Michael and I don't usually dress up unless we have a reason. When he worked at Gilda's Club, we had fun with costumes for their annual Halloween shindig. But for the most part, it's been a kid-focused holiday. (Heck, all of the holidays are mostly kid focused, come to think of it... even our own birthdays!) This year, though, we've been invited to a party, and I'm not only wondering what the kids are going to be for Halloween... I now have to consider what I want to be.

I have costumes already made. One year we went as Little Red Riding Hood and the Wolf in Grandma's Nightgown. I have another costume I made the year I went as "Wonder Bread." (A white sheet with red, blue and yellow foam circles on it with "Wonder" down the side.) And then there's the nun outfit. The year I wore that one, people kept coming up to me and saying, "Oh my god, you scared me to death, you look just like Sister So-And-So." Good to know I could impersonate a nun--at least, on the outside.

So I lately find myself wondering a lot, "What should I be?" when I'm standing in line at the supermarket, or pumping gas, or cooking dinner...

This morning, it occurred to me... I haven't asked myself that particular question in any context for a very long time. All those pressing inquiries seem to fall away when we become adults. We don't ask ourselves who we want to be anymore--we already are.

Except... we aren't.

When I was in graduate school, one of my good friends there was a woman in her late sixties. She had been a well-known and respected equestrian all her life, but she fell and broke her hip and was forced to stop riding. Then, she reinvented herself. She asked herself the question: "What do I want to be?" And she went back to school to get her degree in counseling psychology.

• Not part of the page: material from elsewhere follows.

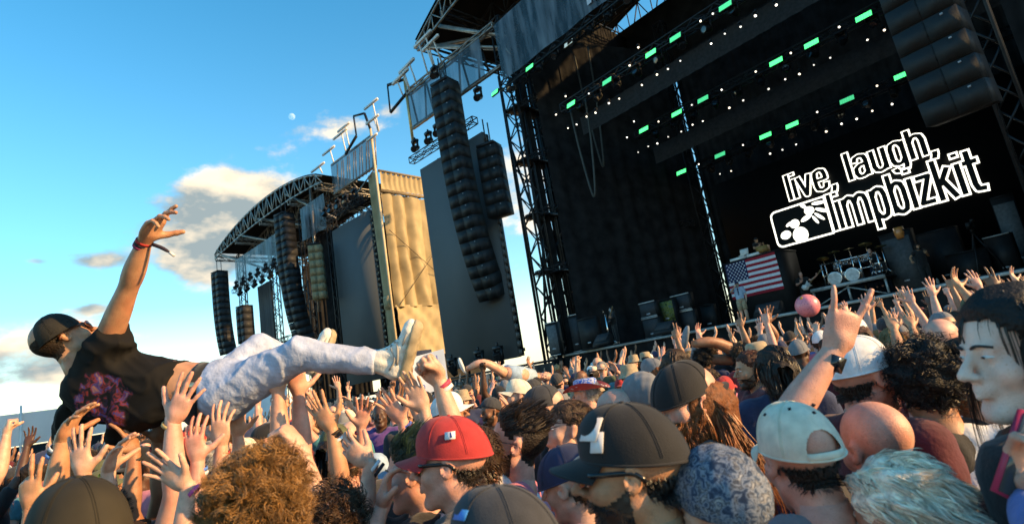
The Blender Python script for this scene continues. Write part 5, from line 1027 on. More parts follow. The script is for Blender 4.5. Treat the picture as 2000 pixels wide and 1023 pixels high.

How often to we pigeonhole ourselves into what or who we think we are? Do we think outside of the box - or are we content to close the lid and peek out the eyeholes we've made? It's interesting to consider the masks we wear. No, I'm not Dora the Explorer, or Ariel the little mermaid... but I am a witch, and a goddess. I'm also a wife, a mother, a sister, a daughter. And a psychologist, a doula, a writer.

But is that all? Hardly. We are so much more than the labels we place on ourselves. And we can be so much more than that. The truth in the statement we parents often repeat to our kids: "You can be anything you want when you grow up" is the ultimate truth.

We can be anyone. Do anything. We are infinite in possibility. The masks we wear don't define us, but they can help us shape who we want to be. We can, in fact, take the shape of whatever mask we decide to wear.

The question is: Who do you want to be?